======== Given records ========

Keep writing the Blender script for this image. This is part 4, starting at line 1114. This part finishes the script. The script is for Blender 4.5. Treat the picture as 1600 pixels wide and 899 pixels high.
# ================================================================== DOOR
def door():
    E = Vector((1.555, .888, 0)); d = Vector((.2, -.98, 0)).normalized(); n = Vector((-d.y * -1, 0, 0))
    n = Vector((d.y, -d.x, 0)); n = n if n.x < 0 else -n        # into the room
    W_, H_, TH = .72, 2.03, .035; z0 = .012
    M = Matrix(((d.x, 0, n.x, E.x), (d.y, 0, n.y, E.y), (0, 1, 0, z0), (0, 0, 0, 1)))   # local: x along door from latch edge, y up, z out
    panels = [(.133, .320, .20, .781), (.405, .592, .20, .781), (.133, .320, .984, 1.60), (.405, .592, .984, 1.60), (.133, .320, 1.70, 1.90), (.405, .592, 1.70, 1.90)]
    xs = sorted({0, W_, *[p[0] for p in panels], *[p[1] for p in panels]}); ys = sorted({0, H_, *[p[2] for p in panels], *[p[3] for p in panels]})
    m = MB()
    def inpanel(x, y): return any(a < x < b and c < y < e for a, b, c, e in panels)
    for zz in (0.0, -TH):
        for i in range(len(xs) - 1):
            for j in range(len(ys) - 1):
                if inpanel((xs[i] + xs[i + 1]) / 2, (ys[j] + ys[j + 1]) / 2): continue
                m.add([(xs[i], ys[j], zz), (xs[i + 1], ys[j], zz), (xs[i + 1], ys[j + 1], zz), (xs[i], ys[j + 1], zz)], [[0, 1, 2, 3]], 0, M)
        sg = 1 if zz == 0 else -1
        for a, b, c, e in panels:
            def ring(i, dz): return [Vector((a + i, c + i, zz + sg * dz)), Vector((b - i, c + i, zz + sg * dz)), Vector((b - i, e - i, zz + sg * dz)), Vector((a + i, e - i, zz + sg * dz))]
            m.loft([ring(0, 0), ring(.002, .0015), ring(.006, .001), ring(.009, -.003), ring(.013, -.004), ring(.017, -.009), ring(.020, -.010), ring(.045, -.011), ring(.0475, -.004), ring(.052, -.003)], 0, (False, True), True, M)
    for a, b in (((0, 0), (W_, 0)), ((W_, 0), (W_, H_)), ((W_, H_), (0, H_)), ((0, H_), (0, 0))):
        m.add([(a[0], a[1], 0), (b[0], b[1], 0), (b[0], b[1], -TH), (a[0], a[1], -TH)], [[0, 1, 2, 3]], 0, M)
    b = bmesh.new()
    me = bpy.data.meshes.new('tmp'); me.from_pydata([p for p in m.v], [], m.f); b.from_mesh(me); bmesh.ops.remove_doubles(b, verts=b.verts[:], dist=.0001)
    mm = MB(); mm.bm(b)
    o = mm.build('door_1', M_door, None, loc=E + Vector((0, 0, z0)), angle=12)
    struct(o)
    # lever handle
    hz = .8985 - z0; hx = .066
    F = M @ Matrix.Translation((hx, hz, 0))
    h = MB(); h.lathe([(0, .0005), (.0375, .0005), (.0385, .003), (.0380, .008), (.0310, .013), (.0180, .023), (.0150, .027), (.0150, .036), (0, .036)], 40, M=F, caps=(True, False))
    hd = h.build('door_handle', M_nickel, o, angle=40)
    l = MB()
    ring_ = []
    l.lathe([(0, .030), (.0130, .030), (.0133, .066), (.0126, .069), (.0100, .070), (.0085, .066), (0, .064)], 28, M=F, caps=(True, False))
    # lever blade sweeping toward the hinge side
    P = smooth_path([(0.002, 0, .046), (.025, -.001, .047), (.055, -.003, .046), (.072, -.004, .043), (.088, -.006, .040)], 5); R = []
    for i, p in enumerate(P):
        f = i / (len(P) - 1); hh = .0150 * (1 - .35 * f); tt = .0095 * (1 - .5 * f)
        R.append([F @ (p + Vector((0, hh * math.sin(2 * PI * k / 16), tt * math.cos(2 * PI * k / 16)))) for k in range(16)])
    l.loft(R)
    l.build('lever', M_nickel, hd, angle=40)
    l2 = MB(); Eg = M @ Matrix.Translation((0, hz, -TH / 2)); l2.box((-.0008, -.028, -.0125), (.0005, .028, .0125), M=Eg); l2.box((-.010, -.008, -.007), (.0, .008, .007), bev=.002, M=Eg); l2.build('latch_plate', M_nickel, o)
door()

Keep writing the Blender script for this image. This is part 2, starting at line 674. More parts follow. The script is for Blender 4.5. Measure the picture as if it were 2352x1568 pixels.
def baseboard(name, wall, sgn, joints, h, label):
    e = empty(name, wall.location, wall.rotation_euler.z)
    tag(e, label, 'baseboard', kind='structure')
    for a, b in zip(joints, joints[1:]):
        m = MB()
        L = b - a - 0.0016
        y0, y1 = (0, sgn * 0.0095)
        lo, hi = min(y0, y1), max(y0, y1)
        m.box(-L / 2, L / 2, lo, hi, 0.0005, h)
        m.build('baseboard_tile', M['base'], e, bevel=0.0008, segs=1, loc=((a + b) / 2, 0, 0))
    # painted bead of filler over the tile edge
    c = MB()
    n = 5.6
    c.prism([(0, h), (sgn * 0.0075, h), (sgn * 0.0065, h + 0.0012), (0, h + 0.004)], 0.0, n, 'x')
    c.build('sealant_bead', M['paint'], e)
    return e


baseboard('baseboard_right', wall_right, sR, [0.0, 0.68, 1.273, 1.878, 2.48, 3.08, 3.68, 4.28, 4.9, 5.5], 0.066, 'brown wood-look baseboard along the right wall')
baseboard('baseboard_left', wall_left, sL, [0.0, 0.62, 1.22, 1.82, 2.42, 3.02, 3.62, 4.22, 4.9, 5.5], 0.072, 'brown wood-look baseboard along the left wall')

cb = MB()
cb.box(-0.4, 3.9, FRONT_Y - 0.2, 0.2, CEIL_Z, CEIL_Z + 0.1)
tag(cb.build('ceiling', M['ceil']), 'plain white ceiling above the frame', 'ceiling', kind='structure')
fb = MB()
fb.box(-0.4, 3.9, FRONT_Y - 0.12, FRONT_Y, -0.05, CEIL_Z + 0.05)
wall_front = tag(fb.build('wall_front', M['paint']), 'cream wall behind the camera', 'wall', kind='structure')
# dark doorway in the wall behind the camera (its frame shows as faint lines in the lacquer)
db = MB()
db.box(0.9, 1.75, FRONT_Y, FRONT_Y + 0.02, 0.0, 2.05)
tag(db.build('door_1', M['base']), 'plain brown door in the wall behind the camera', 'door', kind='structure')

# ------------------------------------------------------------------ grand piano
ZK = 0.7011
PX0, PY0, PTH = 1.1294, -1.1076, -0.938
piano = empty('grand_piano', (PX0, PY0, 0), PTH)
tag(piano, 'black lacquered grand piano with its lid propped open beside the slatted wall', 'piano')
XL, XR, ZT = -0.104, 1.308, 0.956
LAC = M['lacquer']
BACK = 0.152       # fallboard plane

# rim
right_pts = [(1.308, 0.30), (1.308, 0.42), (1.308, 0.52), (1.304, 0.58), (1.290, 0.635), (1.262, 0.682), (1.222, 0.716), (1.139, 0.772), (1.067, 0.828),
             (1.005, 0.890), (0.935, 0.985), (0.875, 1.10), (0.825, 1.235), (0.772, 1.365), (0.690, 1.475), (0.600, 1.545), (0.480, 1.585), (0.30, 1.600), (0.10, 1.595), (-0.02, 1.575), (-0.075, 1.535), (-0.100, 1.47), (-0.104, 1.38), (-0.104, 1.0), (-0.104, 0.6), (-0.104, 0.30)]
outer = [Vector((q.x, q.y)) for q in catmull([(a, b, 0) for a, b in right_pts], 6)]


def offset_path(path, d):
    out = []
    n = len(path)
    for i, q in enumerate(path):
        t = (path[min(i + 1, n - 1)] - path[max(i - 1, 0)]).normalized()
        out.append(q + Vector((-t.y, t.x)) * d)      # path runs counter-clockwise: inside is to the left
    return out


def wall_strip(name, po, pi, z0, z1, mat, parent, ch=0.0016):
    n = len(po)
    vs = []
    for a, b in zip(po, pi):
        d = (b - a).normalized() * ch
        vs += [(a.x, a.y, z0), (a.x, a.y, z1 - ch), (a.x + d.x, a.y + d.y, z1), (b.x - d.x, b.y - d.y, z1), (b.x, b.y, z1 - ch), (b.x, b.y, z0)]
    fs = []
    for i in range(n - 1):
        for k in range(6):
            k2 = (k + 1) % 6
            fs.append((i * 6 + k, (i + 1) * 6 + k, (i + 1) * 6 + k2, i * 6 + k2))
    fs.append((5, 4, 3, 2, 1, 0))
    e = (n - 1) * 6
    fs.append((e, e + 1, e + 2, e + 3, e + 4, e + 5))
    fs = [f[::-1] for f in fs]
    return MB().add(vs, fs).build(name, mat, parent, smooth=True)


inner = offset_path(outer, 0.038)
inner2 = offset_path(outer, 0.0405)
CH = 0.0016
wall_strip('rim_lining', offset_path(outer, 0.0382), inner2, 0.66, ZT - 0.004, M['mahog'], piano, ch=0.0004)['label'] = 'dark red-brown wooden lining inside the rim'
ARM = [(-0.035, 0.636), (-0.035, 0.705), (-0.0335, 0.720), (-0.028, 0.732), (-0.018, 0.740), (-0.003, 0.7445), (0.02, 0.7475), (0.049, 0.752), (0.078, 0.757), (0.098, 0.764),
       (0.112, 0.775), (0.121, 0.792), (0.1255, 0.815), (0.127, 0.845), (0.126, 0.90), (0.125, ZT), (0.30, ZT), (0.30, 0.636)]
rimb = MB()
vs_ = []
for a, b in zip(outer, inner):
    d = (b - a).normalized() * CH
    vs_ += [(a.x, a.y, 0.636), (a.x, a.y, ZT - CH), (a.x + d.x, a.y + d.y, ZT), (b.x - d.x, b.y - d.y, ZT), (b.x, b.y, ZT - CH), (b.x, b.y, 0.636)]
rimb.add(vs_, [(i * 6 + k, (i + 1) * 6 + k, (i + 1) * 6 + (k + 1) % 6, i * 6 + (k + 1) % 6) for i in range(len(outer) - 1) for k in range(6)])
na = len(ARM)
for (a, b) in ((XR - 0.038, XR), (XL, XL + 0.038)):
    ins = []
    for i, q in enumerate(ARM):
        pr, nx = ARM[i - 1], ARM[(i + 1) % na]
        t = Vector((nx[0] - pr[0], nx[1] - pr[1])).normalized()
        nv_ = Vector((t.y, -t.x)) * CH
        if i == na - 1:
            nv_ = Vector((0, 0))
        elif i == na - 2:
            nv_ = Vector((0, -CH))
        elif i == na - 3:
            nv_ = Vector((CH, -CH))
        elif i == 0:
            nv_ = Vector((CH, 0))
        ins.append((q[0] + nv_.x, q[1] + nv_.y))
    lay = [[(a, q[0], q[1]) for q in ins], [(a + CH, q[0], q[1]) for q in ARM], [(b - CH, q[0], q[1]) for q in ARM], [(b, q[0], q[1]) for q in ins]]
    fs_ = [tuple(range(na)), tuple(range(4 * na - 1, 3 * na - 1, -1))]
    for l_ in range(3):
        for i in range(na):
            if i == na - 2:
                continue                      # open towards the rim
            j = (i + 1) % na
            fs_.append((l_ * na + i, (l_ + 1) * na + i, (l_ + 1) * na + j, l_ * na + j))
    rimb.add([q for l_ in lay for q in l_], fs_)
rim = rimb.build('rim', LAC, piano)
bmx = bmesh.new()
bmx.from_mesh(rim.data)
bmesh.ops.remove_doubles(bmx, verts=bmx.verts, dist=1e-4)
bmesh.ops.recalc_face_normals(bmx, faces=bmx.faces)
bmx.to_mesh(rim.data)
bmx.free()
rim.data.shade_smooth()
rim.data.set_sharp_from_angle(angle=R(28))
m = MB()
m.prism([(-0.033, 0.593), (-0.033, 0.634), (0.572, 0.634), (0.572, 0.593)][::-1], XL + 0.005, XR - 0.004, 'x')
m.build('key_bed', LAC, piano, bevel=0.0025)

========

## Work instructions
Gather each line in the entries above where the string "script" is found.

## Completed task
Keep writing the Blender script for this image. This is part 4, starting at line 1114. This part finishes the script. The script is for Blender 4.5. Treat the picture as 1600 pixels wide and 899 pixels high.
Keep writing the Blender script for this image. This is part 2, starting at line 674. More parts follow. The script is for Blender 4.5. Measure the picture as if it were 2352x1568 pixels.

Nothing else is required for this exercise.